Blue Terminal - 24V or 0V???

Everyone,

this post is off topic but brings up a good safety point.

While it is accepted and its in the code book that green is supposed to be ground, DON'T accept this as being correct !!

I worked on one system that used green wire for 120 volt outputs and no I am not kidding!
I assumed ground and got lit up real fast, triac outputs.
I was not happy, I brought in the safety managers and pointed out this problem and wanted to replace the wiring. they replied, I would have to do the wiring on over a dozen panels ! keep it the way it was!

WHY would you use green for power wiring?
it was the weekend and that's all we had!

So DON'T assume green is ground on any panel, verify first.
I never made that mistake again at that facility.

james


You're lucky..Places I've worked at would have fired you for getting shocked and never think twice about why green was used. haha.
 
About wire colors :

IEC60204-1

black: a.c. and d.c. power circuits;
red: a.c. control circuits;
blue: d.c. control circuits
orange: interlock control circuits supplied from an external power source.
light blue: neutral
yellow with green strips: protective ground

But also I have passed different standards compliance tests and they didn't paid much attention to the colors because we usually use many multiconductor cables with all black and also in other cases that you can not use the ideal color either.

On the other hand they were strict with correct cable numbering and their exact correspondence in the diagrams.
 
I got surprised by a hoist with brakes on motors. 6 conductor cable to motors.

Ground wire was white
240VAC Brake wires were orange and brown
240VAC 3Ø to motor was black, red and GREEN. Yes - Line 3 was Green!

Hoist had 2 motors wired identically.
 
Typically I will do:
Grey = +24
Blue=0v
green,green/yellow = earth
red=120vac
blk=480vac or main power feed, 208 etc.

If dealing with analog ins/outs through a terminal block I'll usually try and differentiate it somehow with a different color, I've used orange before, but usually as someone mentioned that's reserved for control interfaces with another power supply.
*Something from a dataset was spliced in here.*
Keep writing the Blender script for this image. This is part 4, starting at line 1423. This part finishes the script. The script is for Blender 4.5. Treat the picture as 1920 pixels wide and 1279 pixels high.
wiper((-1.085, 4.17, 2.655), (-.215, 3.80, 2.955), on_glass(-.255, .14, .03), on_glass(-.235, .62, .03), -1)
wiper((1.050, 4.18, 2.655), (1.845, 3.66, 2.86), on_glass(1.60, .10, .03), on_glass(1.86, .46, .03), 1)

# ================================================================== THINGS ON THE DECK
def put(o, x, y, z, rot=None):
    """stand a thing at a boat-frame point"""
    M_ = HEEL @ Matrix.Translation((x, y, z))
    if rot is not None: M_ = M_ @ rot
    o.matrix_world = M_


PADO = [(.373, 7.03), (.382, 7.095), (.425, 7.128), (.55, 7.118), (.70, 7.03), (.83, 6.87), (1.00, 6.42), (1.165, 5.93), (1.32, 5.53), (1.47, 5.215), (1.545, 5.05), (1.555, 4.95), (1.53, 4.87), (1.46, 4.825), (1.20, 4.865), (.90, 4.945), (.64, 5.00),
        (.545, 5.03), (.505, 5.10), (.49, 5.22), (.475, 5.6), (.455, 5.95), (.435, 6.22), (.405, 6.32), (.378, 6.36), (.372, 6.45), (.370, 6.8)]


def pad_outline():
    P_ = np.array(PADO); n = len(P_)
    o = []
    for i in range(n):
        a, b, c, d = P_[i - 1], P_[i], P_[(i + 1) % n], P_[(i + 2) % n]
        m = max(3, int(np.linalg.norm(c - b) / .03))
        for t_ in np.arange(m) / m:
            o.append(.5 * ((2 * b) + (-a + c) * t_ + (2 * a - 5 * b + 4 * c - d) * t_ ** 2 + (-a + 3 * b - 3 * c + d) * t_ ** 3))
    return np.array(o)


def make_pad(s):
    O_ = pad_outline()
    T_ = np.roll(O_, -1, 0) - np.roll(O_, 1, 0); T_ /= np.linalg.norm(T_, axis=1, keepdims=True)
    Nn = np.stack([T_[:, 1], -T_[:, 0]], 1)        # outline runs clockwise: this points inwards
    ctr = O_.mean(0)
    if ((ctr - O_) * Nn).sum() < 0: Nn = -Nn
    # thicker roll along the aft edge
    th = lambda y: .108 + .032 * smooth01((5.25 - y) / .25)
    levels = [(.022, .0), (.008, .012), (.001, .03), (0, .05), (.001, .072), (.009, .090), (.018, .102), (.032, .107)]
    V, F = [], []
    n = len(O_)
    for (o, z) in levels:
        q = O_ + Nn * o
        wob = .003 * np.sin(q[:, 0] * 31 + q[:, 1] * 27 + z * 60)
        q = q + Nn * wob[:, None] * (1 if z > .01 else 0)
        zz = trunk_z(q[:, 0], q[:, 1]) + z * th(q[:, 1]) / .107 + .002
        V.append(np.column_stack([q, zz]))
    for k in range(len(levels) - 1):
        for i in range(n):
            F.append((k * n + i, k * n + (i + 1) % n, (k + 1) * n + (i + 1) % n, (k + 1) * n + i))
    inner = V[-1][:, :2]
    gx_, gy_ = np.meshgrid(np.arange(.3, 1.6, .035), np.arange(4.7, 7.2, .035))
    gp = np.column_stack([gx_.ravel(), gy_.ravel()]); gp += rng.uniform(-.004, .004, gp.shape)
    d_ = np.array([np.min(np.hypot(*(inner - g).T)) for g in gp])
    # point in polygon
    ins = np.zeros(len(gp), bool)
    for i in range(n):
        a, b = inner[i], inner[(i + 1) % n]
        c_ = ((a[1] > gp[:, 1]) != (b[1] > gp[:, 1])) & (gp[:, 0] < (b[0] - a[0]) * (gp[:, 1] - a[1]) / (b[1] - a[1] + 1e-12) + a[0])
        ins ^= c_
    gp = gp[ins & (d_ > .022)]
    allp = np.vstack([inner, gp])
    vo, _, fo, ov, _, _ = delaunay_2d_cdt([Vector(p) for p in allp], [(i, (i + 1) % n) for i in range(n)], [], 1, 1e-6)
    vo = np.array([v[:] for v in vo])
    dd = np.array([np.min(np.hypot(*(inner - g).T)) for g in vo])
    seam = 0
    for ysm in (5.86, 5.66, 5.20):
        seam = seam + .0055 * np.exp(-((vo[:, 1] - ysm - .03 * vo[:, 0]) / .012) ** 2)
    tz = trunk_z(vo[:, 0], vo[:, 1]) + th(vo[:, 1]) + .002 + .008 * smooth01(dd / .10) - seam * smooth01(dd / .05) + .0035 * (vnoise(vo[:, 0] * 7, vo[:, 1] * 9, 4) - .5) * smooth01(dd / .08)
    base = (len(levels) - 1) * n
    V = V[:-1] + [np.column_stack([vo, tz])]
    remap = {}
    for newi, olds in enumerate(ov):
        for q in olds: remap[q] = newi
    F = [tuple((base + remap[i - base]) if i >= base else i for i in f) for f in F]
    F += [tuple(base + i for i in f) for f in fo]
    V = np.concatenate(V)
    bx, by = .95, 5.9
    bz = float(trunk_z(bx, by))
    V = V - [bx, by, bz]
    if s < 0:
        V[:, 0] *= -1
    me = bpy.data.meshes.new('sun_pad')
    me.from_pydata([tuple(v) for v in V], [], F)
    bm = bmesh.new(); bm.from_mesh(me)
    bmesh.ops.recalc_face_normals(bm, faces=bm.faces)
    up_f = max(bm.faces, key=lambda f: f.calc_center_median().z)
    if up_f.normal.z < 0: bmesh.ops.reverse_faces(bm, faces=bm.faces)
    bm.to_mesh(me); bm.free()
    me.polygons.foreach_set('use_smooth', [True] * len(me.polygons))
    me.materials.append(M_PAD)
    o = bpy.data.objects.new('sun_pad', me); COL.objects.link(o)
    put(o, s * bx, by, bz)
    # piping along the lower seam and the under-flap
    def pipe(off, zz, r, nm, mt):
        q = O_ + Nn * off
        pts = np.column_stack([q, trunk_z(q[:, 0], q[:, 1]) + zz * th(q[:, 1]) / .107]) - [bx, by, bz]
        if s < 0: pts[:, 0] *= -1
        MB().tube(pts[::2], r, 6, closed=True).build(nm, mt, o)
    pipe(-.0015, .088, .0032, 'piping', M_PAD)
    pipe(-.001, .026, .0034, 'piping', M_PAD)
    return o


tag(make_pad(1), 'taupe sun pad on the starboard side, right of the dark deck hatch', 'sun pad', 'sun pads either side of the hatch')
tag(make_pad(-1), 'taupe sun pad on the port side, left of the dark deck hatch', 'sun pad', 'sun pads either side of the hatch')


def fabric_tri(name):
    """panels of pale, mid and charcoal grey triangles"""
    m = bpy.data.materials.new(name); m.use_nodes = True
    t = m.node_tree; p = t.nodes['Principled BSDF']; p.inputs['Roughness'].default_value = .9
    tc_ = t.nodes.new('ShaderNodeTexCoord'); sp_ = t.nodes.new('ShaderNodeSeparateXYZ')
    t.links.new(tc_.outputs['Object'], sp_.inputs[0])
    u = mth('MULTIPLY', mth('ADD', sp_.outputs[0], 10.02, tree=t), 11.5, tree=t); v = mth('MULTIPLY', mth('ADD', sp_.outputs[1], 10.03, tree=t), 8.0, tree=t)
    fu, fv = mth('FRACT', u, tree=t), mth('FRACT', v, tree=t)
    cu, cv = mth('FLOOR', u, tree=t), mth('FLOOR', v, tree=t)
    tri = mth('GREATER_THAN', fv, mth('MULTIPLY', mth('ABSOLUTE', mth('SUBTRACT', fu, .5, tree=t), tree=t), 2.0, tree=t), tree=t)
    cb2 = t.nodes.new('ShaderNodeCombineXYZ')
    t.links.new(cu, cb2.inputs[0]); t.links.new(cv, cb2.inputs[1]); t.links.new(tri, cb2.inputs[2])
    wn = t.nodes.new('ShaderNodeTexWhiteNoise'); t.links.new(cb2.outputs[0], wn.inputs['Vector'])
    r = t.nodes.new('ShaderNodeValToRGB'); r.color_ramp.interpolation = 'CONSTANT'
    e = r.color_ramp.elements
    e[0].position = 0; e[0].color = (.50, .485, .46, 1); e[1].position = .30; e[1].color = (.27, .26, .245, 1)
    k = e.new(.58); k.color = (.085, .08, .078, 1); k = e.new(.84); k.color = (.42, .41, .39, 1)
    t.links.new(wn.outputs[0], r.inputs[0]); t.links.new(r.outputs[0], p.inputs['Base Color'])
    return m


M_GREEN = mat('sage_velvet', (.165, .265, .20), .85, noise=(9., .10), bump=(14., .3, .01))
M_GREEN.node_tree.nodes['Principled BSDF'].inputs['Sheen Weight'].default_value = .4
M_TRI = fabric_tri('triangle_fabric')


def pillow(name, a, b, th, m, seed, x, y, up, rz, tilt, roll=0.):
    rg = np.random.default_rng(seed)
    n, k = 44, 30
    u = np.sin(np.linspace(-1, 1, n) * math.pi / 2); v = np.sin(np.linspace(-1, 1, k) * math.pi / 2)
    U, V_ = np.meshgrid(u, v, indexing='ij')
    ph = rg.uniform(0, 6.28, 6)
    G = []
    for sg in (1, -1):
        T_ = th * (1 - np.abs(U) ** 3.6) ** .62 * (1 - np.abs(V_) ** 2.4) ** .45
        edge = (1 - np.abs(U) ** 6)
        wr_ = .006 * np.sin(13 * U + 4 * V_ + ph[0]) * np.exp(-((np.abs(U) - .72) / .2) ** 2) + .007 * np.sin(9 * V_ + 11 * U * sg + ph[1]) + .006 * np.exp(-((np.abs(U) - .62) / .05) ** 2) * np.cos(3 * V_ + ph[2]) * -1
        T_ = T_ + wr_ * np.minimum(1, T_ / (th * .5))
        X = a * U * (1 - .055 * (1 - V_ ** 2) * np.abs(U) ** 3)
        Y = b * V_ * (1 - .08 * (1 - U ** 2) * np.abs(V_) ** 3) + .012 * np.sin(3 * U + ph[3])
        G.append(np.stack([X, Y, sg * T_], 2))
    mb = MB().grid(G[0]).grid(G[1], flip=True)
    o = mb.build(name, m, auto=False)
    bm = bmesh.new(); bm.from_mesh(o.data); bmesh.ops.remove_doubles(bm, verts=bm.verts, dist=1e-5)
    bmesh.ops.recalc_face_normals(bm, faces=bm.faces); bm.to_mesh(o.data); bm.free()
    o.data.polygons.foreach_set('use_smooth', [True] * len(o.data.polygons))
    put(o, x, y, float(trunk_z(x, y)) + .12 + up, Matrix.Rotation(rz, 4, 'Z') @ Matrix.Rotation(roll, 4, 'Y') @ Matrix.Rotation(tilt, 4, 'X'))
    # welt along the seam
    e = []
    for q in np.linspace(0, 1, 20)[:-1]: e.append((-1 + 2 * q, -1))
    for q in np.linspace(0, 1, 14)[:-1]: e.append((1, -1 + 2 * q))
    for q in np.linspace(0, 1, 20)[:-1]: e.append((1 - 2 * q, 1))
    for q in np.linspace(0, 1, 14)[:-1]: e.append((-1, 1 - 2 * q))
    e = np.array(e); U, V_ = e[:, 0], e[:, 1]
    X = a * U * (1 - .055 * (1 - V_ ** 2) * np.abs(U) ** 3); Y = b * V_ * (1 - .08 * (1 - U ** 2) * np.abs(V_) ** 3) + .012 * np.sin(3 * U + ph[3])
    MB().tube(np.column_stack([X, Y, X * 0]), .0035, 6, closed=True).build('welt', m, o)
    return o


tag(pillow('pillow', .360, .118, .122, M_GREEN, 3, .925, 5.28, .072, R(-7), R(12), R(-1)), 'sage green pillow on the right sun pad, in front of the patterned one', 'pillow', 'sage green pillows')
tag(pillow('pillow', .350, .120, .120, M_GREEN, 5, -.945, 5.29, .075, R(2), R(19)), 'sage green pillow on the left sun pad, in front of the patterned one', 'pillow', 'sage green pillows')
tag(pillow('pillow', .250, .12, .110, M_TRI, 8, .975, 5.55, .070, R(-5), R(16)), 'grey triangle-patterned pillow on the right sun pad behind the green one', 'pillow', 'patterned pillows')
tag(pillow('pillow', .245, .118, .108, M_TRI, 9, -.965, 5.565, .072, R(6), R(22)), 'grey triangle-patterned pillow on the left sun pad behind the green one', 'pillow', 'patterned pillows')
However we have lots of equipment that's from all over, and so consistency only goes as far as each machine, or group of machines depending on who built them.
 
Working on a project now that has a very comprehensive scheme of terminal and wire colours.


Red = Digital inputs
Orange = Digital outputs
Grey = Neutral
Green = Ground/shield pass through
Green/Yellow = Ground to DIN rail
Light Blue = Analog positive
Yellow = Analog negative



The panels look very nice, with all of the wires coloured to match the terminals and run neatly up to the corresponding PLC cards and terminated. The spare I/O terminals are also labelled with the corresponding PLC bit address, so it made retrofitting equipment very easy.
 
Mylespetro,

"Red = Digital Inputs / Orange = Digital Outputs"

One question - Regardless of AC or DC?

That would be OK if all AC control voltage.
 
I've seen both.

I think the problem comes in the fact that some manufacturers don't make all colors.

We tried to match terminal = wire color, IE Red = 120 ungrounded, white = 120 grounded, blue = 24vdc grounded, white = 24v grounded, etc but it doesn't always work.

Personally, I just use all grey now, and a different color for machine interlocks. One terminal to stock is much easier.